Northern Exposure

Individual privacy rights trumped by union’s freedom of expression

By Lorene Novakowski and Brandon Wiebe

On November 15, 2013, the Supreme Court of Canada ruled that a union’s right to collect, use, and disclose personal information for legitimate labor relations purposes outweighs an individual’s right to privacy. In so doing, it declared Alberta’s Personal Information Protection Act (PIPA) unconstitutional but suspended the declaration for one year to allow the Alberta legislature time to cure the statute.

Facts

In 2006, unionized employees at the Palace Casino in Edmonton, Alberta, went on strike. During the lawful strike, both their union— the United Food and Commercial Workers, Local 401—and a security company hired by the employer videotaped and photographed the picket line near the entrance to the casino. The union posted signs in the area stating that images captured of persons crossing the picket line might be posted on a website.

Several individuals who were recorded crossing the picket line complained to the Alberta Information and Privacy Commissioner under the PIPA about the union’s activity.

Decision history

An adjudicator appointed by the Alberta Information and Privacy Commissioner concluded that the union’s collection, use, and disclosure of private information wasn’t authorized by the PIPA. The union was ordered to stop collecting the personal information except for the purposes of possible investigations or legal proceedings.

On judicial review to the Alberta Court of Queen’s Bench, the chambers judge found that the union’s activity had expressive content; was protected activity under subsection 2(b) of the Canadian Charter of Rights and Freedoms; and the breach of this right could not be justified under section 1.

On appeal, the Alberta Court of Appeal granted the union a constitutional exemption from the application of the PIPA. The court measured the restraint of expression against the utility of labor relations and collective bargaining activities, concluding that the privacy interest was minor compared with the right of workers to engage in collective bargaining and of the union to communicate with the public.

Supreme Court of Canada decision

At issue in the Supreme Court was whether the PIPA achieved a constitutionally acceptable balance between personal privacy interests and a union’s freedom of expression.

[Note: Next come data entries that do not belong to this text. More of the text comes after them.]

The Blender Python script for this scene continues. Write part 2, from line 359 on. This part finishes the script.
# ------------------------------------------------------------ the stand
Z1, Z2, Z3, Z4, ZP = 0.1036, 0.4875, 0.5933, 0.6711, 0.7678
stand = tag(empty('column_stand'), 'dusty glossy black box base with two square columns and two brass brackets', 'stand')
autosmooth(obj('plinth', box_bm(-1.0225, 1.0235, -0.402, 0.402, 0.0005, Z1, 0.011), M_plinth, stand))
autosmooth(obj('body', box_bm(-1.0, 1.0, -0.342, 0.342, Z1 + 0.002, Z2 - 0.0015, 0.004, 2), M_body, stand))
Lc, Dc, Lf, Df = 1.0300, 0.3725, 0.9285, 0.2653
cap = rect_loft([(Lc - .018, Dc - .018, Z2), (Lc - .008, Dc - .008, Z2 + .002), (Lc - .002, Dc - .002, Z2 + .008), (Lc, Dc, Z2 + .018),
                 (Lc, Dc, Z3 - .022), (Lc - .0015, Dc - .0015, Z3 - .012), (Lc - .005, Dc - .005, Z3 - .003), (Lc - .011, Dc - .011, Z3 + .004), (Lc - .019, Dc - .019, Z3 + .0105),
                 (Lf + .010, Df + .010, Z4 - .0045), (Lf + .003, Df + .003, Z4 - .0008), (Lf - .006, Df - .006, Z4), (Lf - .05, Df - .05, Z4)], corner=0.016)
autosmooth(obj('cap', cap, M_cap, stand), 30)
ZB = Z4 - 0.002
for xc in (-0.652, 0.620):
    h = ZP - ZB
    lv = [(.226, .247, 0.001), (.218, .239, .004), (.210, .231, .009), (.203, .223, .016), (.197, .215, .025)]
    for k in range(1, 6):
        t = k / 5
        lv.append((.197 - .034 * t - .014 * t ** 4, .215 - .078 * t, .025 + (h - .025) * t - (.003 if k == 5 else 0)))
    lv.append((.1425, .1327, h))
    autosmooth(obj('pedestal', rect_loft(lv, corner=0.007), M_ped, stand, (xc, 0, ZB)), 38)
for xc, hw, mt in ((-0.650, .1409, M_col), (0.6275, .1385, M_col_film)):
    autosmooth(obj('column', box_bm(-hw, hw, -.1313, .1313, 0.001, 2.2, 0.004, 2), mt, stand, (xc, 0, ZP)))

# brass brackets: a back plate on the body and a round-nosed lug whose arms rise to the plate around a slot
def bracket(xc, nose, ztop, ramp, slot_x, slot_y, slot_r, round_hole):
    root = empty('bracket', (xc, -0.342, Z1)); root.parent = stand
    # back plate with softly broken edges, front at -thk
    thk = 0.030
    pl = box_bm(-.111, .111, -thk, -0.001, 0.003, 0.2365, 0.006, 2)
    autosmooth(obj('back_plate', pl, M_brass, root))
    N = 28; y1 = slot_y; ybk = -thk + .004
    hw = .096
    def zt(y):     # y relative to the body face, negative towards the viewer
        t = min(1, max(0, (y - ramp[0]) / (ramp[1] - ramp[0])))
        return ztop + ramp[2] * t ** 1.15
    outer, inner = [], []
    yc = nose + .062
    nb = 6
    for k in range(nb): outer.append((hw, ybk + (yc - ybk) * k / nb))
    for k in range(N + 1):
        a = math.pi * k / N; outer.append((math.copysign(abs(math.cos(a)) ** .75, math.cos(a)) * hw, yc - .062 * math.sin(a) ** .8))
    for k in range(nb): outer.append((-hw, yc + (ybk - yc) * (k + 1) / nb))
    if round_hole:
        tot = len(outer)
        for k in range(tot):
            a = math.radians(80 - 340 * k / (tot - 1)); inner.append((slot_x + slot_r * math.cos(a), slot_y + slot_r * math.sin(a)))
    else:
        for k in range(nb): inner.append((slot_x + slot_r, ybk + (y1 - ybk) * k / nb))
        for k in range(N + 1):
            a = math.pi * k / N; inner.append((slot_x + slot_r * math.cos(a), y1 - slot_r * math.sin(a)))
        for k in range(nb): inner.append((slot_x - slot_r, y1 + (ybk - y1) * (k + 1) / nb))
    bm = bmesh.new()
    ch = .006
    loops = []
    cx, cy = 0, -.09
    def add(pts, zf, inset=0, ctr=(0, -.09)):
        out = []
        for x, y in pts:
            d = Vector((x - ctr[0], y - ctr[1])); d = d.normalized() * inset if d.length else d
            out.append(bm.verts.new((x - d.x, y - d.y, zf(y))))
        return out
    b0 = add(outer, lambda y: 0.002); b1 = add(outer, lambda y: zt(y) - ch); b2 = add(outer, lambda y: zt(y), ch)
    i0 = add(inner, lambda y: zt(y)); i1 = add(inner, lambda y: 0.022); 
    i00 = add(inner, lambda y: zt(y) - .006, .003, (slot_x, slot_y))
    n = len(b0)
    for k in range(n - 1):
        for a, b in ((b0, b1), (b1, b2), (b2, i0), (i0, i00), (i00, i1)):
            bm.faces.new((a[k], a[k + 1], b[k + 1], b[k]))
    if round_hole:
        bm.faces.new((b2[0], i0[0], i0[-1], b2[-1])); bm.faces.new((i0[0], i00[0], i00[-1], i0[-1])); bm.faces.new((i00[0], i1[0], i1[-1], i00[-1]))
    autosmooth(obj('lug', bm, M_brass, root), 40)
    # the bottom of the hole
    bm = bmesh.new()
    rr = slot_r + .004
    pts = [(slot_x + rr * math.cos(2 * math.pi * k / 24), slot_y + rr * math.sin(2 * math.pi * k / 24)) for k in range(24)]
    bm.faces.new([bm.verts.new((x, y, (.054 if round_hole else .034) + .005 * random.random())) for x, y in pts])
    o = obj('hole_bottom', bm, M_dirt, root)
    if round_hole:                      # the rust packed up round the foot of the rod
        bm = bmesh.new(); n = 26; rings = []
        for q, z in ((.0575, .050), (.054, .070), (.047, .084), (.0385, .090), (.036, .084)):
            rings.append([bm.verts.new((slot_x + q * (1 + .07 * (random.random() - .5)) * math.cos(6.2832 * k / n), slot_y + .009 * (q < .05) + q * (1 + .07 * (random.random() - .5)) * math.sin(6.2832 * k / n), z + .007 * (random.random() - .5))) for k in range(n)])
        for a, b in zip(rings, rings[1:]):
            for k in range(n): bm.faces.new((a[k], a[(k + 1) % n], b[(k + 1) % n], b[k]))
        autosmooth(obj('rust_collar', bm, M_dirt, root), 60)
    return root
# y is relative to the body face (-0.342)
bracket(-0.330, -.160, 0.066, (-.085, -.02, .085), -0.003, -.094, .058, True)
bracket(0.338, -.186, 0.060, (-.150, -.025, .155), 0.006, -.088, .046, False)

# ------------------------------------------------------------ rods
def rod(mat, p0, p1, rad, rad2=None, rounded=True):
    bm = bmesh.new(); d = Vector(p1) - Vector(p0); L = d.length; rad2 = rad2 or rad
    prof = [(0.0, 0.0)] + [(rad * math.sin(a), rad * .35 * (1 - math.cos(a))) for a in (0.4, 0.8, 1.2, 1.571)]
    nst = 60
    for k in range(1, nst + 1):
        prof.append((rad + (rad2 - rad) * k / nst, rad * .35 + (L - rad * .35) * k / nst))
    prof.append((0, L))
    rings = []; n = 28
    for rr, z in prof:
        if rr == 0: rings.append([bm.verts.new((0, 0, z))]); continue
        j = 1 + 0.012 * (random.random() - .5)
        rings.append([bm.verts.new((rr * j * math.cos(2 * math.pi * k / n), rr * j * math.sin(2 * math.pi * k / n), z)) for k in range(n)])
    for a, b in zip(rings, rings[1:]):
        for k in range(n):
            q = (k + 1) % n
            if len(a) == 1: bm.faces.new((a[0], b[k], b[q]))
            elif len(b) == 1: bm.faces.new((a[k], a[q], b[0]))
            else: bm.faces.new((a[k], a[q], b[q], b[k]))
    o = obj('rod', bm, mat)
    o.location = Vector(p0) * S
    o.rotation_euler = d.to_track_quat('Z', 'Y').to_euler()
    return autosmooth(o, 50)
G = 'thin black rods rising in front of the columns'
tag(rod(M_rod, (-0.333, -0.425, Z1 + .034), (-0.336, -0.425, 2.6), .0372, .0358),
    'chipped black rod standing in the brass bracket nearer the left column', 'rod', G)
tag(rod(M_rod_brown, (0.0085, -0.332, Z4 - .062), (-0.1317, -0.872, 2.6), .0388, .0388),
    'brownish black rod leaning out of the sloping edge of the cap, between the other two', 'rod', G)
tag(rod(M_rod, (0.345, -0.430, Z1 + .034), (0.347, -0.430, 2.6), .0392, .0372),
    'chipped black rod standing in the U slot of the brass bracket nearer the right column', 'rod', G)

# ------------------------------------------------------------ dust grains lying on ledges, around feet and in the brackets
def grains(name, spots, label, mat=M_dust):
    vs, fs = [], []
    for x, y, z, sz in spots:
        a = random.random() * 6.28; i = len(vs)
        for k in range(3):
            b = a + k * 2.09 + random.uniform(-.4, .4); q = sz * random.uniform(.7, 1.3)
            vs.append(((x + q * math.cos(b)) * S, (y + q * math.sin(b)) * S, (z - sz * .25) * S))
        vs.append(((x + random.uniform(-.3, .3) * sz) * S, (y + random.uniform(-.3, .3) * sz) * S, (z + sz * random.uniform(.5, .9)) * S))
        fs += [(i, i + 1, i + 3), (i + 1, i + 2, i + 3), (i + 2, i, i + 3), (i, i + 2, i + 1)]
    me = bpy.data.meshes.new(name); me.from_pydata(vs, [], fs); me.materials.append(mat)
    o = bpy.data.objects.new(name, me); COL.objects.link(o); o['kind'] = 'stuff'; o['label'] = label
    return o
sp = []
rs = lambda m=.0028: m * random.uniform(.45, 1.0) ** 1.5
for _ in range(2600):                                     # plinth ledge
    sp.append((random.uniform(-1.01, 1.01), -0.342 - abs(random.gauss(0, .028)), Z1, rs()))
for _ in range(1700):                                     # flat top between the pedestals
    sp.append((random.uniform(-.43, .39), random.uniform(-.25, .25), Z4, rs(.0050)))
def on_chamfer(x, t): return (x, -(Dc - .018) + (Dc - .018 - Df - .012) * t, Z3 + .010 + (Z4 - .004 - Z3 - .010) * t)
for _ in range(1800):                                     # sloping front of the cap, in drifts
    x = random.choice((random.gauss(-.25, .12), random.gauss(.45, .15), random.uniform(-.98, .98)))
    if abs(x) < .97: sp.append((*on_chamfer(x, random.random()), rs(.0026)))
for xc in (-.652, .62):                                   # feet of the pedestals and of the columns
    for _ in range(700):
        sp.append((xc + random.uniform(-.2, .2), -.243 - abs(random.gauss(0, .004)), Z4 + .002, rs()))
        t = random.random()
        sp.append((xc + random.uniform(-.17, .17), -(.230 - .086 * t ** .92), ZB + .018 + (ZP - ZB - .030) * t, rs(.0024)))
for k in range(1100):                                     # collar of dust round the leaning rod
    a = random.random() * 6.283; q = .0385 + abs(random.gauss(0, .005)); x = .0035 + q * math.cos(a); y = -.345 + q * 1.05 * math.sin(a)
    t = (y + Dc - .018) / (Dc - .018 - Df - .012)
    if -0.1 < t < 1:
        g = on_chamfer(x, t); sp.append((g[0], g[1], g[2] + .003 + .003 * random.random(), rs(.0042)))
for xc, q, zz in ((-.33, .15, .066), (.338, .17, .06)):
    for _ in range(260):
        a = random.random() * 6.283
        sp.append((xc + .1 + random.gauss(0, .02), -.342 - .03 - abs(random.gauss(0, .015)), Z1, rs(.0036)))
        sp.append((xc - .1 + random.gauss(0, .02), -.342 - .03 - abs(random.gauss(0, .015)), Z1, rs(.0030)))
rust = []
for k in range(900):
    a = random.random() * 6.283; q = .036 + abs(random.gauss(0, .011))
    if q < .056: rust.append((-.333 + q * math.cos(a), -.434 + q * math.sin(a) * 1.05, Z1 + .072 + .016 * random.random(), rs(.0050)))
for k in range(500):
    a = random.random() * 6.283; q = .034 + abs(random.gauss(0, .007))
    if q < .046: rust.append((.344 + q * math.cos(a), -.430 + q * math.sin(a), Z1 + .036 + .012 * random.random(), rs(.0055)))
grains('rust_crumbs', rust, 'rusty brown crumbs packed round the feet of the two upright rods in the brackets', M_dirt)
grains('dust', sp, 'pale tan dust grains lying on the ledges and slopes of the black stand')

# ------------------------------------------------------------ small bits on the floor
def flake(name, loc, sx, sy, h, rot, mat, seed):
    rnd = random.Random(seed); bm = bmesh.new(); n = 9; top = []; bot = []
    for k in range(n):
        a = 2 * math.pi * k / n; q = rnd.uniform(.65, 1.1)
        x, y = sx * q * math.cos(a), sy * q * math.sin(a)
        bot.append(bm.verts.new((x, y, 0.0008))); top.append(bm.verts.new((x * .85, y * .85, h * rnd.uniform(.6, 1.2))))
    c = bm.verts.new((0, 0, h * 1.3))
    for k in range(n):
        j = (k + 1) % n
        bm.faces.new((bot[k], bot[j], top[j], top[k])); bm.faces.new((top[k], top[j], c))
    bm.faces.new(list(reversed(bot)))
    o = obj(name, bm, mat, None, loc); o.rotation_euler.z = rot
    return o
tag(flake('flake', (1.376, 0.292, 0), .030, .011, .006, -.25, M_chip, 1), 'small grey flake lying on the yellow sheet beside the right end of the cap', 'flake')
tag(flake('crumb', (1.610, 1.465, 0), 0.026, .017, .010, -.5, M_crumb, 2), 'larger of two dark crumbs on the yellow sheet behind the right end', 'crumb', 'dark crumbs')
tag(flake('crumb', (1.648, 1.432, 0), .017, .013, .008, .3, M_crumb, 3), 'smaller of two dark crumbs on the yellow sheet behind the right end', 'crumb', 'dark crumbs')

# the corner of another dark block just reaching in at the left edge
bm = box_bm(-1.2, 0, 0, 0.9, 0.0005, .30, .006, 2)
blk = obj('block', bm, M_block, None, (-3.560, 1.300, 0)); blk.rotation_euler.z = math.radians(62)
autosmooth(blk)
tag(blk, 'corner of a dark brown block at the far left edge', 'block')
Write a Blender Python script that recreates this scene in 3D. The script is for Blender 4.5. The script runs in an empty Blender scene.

A unanimous court agreed with the lower courts that the union’s collection, use, and disclosure of personal information in the context of picketing during a lawful strike was inherently expressive activity protected by subsection 2(b) of the charter. The infringement on the union’s right to collect, use, and disclose this personal information wasn’t justified because the limitations on expression were disproportionate to the benefits that the legislation sought to promote.

There were two factors critical to the court’s finding:

  • First, the scope of the PIPA is unnecessarily broad. It contains a general prohibition against collecting, using, and disclosing personal information unless there is an exemption or the consent of the individual. Because there is no exemption for labor relations activity and the court has long recognized the fundamental importance of freedom of expression in the context of labor disputes, this doomed the legislation.
  • Secondly, the court considered the context of the information collected. It was collected at a picket line open to the public. People would expect that if journalists were there capturing images for the news that their image might similarly be displayed. The captured personal information was limited to images of individuals crossing the picket line and didn’t include intimate biographical details or the person’s lifestyle or personal choices. Although the court recognized that a person doesn’t automatically forfeit his or her interest in his or her personal information simply by appearing in public, the context of legitimate labor relations activity limits the extent to which a person can seek to control dissemination of personal information.

Takeaway for employers

It remains to be seen whether the Alberta legislature will attempt to limit the amendments just to an exception for labor relations activity or undertake a broader review of the legislation. The Alberta and the British Columbia privacy commissioners, who also intervened in the case, strongly took the position that the court failed to understand the definition of personal information in the legislation, treating it instead as an issue of privacy versus publicly available information. The privacy commissioners have been very clear that the legislation contemplates the protection of personal information, not necessarily invoking the concept of privacy.

Further, the federal Personal Information Protection and Electronic Documents Act and the Alberta and British Columbia Personal Information Protection Acts were drafted to be substantially similar to the European Union Data Protection Directive—so that Canadians could ensure free flow of data out of Europe into Canada. Wholesale amendments to the legislation may result in a fresh determination of whether the legislation still meets the test of being substantially similar.

It will also be interesting to see if the British Columbia, federal, and Alberta commissioners work together on any amendments that they make to their respective legislation. It also should be noted that this case is about privacy; rules regarding illegal activity on picket lines are unaffected by the judgment.